The video circuits of a computer take digital data and arrange it for display on a screen. In the past, PCs used CRTs (Cathode Ray Tubes) for video display. A CRT is an analog device, therefore the video circuit converted the digital video data to analog for display. Today's PCs use LCDs (Liguid Crystal Displays) for video display. However, many of today's PCs have video circuitry that converts digital video to analog for output. The LCD display then converts the analog back to digital for use by its own hardware.

Cathode Ray Tube Display  Liguid Crystal Display
Cathode Ray Tube and Liguid Crystal Displays

Whether the display is CRT or LCD, the image is created with a matrix of dots (called pixels for picture elements). The resoulution of a display is the number of pixels in the horizontal and vertical directions. Early displays had a resolution of 320 pixels by 200 pixels (320 x 200). Today's displays can have a resolution of 2048 x 1536 or higher.

Another characteristic of a display is the color depth. The color depth is the number of colors which can be displayed by each pixel. Early displays had a color depth of 16 colors (actually, the original IBM PC had a color depth of 2 - black and white). Today's displays can have a color depth of 16.7 million different colors or more.

Standards for video displays are set by VESA (Video Electronics Standards Association).

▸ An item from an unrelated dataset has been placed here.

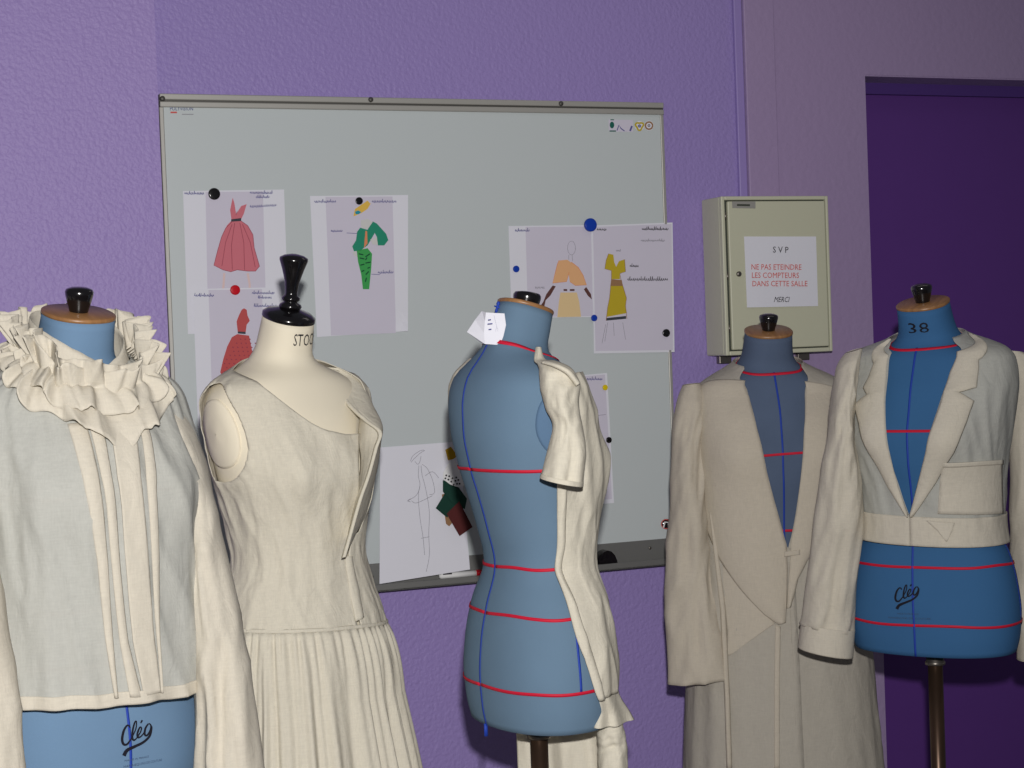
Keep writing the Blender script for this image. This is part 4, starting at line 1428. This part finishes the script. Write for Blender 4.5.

The original 320 x 200 resolution standard was called VGA (Video Graphics Array). A new standard that can display 1024 x 768 resolution with 256 different colors is called XGA (Extended Graphics Array). An even newer standard that can display 1600 x 1200 resolution with 16.7 million different colors is called SVGA (Super Video Graphics Array). Today's video circuits can display 2048 x 1536 resolution or higher, but whatever the resolution, it's usually just referred to as VGA.

The original IBM PC did not have the video circuit built-into the motherboard. The PC builder was required to install a video card into one of the motherboard's expansion slots. Almost all of today's motherboards have high-resolution video circuitry built-into the motherboard (referred to as on-board video). However some PC users need better video than the motherboard's on-board video. For example graphic designers and video game players need high performance, high resolution displays. In this case, the motherboard's on-board video circuitry can be disabled and a high performance video card can be installed in an expansion slot.

VGA is sometimes called RGB video because it uses three separate signals for red, green, and blue. Some video circuits provide video in other formats such as S-Video and Composite Video. These formats are used to interface a PC to a TV.

As stated above, In the past, PCs used CRTs for video display. CRTs are an analog device, so the digital image data of the computer was converted to an analog signal for display. Today's computers use LCD displays. LCDs are a digital device. It makes little sense to convert the digital image data to analog just to convert it back to digital to display on the LCD. To avoid this double conversion, the DVI (Digital Video Interface) standard was developed.